Several websites of global-warming skeptics quoted a line written by Trenberth, a climatologist at the National Center for Atmospheric Research, discussing gaps in understanding of recent temperature variations: “The fact is that we can’t account for the lack of warming at the moment and it is a travesty that we can’t,” Trenberth wrote. However, Trenberth told the Associated Press that the phrase was actually used in an article he authored calling for improvement in measuring global warming to describe unusual data, such as rising sea surface temperatures. The word travesty refers to what Trenberth sees as an inadequate observing system that, were it more adequate, would be able to track the warming he believes is there.
Calls for inquiries
In the United Kingdom and United States, there were calls for official inquiries into issues raised by the documents, and calls for Jones’ firing or resignation. Climate change skeptic Lord Lawson, who in 2005 called for the IPCC to be shut down, said “The integrity of the scientific evidence… has been called into question. And the reputation of British science has been seriously tarnished. A high-level independent inquiry must be set up without delay”, and the climate skeptic, Senator Jim Inhofe also planned to demand an inquiry.
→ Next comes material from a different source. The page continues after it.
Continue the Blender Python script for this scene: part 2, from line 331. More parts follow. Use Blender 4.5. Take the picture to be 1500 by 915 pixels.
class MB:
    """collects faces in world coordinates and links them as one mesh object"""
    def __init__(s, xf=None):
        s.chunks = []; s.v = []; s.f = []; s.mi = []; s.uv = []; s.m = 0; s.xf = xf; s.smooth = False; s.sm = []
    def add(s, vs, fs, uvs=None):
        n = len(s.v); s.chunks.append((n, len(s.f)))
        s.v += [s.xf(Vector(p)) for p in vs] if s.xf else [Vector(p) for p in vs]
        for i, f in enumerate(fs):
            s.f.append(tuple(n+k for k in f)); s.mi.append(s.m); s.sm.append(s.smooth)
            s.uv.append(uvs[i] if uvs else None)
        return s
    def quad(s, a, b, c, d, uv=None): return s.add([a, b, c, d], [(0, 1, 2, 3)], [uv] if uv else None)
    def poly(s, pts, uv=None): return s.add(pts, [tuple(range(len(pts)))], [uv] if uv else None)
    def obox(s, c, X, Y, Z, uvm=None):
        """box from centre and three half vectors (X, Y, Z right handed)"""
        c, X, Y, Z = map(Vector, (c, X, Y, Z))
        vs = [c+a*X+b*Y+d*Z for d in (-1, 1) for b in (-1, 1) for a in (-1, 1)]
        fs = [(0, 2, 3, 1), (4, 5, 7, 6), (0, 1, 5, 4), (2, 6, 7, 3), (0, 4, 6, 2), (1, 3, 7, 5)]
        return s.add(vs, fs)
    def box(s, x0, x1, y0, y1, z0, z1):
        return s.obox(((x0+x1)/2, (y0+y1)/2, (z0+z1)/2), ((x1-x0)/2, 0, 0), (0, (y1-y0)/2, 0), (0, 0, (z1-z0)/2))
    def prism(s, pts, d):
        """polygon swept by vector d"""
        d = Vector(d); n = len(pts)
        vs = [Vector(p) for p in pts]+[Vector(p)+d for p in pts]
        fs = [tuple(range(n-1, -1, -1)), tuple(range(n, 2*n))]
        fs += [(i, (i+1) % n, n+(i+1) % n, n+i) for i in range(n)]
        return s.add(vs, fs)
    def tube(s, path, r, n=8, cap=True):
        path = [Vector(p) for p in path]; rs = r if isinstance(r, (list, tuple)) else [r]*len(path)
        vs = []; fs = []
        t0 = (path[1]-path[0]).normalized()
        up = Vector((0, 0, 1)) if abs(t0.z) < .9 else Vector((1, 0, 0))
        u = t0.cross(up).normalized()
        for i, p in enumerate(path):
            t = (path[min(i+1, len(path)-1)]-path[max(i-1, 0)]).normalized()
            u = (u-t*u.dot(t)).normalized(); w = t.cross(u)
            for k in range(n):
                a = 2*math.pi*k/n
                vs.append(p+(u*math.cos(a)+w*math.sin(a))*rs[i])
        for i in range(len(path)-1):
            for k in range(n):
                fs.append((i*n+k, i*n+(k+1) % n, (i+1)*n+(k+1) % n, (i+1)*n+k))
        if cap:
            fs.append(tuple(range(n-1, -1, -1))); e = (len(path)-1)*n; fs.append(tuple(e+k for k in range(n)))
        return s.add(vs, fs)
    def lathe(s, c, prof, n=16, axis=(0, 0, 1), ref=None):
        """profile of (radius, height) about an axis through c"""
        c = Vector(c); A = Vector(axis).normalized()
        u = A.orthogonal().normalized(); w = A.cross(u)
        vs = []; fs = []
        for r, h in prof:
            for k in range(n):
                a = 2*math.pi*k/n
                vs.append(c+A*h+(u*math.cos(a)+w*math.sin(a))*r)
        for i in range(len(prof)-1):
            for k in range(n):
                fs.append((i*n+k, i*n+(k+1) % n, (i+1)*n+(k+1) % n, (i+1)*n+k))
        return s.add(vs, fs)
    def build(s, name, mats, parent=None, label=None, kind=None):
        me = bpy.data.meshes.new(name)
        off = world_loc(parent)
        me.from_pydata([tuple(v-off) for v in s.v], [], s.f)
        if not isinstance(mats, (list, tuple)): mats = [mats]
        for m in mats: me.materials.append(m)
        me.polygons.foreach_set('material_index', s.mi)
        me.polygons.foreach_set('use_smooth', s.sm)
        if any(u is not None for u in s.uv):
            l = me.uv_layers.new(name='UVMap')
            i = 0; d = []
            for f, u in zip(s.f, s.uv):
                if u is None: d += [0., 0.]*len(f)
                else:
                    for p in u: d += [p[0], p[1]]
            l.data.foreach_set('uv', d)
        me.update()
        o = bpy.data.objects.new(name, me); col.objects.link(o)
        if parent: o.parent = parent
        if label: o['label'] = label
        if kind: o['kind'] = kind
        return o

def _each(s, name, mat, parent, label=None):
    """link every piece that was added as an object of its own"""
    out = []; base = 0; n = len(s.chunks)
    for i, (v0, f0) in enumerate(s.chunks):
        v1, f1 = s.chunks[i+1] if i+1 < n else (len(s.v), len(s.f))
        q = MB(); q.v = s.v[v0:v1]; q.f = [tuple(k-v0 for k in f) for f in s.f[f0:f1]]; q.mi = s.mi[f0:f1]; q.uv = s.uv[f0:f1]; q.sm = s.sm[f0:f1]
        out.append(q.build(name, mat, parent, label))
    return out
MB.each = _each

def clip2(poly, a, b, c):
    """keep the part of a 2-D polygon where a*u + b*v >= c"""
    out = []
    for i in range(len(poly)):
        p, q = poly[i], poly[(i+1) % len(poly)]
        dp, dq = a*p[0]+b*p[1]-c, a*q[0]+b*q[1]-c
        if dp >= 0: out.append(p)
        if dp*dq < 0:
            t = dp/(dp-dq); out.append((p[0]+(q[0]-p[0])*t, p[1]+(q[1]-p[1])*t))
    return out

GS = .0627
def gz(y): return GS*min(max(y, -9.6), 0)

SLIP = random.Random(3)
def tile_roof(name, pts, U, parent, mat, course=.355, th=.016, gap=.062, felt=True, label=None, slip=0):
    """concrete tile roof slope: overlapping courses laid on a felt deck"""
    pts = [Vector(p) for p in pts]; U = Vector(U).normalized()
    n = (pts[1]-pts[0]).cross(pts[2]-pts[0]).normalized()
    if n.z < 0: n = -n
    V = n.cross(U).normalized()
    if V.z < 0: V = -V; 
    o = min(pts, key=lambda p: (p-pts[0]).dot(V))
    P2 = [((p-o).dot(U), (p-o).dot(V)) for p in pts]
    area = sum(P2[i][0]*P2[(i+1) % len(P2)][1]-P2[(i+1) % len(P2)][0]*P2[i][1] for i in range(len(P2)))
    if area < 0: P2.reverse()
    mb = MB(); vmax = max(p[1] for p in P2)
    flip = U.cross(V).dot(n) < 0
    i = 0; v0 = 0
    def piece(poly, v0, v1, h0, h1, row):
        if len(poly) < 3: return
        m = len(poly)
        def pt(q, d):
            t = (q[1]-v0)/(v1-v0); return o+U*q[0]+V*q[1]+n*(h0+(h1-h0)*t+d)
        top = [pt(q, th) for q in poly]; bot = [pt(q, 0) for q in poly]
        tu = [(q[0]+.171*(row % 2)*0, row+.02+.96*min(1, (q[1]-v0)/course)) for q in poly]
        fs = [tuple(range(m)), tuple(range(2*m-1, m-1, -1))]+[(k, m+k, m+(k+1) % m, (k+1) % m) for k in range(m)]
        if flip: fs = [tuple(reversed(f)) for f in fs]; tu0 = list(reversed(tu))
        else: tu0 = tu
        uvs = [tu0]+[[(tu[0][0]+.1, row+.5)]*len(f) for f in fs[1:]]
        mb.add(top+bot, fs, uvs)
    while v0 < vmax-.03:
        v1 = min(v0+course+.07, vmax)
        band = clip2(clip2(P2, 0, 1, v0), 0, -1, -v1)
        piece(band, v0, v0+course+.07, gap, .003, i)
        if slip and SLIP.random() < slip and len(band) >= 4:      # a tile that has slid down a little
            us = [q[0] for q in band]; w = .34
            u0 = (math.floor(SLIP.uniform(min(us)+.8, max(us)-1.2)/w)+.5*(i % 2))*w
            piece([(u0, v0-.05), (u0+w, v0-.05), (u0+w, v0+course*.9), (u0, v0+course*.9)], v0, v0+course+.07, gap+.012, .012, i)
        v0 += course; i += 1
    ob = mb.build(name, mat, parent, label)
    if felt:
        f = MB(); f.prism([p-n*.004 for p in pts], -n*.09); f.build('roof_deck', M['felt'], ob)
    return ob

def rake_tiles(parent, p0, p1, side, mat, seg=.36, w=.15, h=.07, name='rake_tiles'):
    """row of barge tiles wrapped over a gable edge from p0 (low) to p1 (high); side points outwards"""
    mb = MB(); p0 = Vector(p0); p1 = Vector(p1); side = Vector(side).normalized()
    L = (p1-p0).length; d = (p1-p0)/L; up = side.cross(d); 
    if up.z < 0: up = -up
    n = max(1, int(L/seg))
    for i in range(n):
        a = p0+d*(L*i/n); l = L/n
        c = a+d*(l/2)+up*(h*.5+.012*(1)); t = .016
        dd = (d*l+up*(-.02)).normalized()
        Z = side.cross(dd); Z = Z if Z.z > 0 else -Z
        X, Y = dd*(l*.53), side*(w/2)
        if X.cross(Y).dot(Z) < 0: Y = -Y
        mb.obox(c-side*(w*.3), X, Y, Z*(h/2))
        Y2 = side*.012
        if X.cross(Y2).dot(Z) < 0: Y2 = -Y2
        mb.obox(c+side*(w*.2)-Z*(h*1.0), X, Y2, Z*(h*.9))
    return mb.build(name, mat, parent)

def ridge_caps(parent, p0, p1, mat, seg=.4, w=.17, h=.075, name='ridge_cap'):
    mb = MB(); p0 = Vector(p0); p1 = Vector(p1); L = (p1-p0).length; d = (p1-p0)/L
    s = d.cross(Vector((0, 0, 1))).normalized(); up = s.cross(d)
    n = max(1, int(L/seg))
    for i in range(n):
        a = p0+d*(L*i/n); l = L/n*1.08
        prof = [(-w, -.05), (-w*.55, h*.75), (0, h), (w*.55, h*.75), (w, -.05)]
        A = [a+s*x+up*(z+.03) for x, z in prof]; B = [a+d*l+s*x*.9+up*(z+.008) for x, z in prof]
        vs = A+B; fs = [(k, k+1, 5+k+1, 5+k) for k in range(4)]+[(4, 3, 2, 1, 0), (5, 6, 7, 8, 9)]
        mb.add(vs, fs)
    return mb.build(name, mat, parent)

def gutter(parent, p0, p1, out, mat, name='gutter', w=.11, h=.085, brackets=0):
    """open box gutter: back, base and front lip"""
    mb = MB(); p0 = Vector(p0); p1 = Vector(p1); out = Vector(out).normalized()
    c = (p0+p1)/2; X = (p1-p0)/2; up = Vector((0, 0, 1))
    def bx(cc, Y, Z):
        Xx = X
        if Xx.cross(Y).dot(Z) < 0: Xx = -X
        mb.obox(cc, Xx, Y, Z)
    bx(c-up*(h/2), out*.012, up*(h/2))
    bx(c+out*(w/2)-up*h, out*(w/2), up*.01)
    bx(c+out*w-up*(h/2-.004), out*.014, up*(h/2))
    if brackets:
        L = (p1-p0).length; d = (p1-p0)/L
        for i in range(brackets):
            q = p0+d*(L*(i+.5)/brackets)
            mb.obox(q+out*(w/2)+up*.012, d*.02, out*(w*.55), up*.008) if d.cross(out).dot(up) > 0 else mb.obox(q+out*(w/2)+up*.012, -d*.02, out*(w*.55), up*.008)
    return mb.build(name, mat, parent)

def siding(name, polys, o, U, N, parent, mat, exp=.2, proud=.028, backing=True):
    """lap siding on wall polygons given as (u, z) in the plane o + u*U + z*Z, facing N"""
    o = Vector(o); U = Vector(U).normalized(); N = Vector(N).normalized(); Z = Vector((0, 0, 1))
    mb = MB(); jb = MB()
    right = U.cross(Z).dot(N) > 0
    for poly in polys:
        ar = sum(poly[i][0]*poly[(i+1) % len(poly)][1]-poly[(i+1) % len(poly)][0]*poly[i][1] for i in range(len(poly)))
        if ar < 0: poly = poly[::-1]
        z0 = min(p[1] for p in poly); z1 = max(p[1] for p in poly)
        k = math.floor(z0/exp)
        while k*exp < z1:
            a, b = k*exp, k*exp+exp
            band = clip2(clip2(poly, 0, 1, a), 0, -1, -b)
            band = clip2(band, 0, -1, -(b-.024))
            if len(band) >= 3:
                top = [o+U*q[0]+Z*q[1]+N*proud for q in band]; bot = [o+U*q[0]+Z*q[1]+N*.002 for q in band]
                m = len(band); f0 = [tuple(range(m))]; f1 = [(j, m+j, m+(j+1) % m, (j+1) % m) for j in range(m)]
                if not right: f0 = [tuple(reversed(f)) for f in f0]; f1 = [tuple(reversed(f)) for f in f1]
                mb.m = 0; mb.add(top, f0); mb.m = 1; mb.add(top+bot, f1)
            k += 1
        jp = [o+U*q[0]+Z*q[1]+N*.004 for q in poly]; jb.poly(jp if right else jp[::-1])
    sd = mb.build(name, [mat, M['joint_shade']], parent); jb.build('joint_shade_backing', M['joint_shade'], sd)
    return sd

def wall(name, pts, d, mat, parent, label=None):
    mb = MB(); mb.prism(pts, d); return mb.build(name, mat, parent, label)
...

Bob Ward, director of policy and communications at the Grantham Research Institute on Climate Change and the Environment at the London School of Economics, said: “There needs to be an assurance that these email messages have not revealed inappropriate conduct in the preparation of journal articles and in dealing with requests from other researchers for access to data. This will probably require investigations both by the host institutions and by the relevant journals.” A government scientific agency could also conduct an inquiry, he said.
A spokesman for the Met Office, a government agency which works with the Climate Research Unit in providing global-temperature information, said there was no need for an inquiry. “The bottom line is that temperatures continue to rise and humans are responsible for it. We have every confidence in the science and the various datasets we use. The peer-review process is as robust as it could possibly be.”
The University of East Anglia announced it would conduct an independent review to “address the issue of data security, an assessment of how we responded to a deluge of Freedom of Information requests, and any other relevant issues which the independent reviewer advises should be addressed”.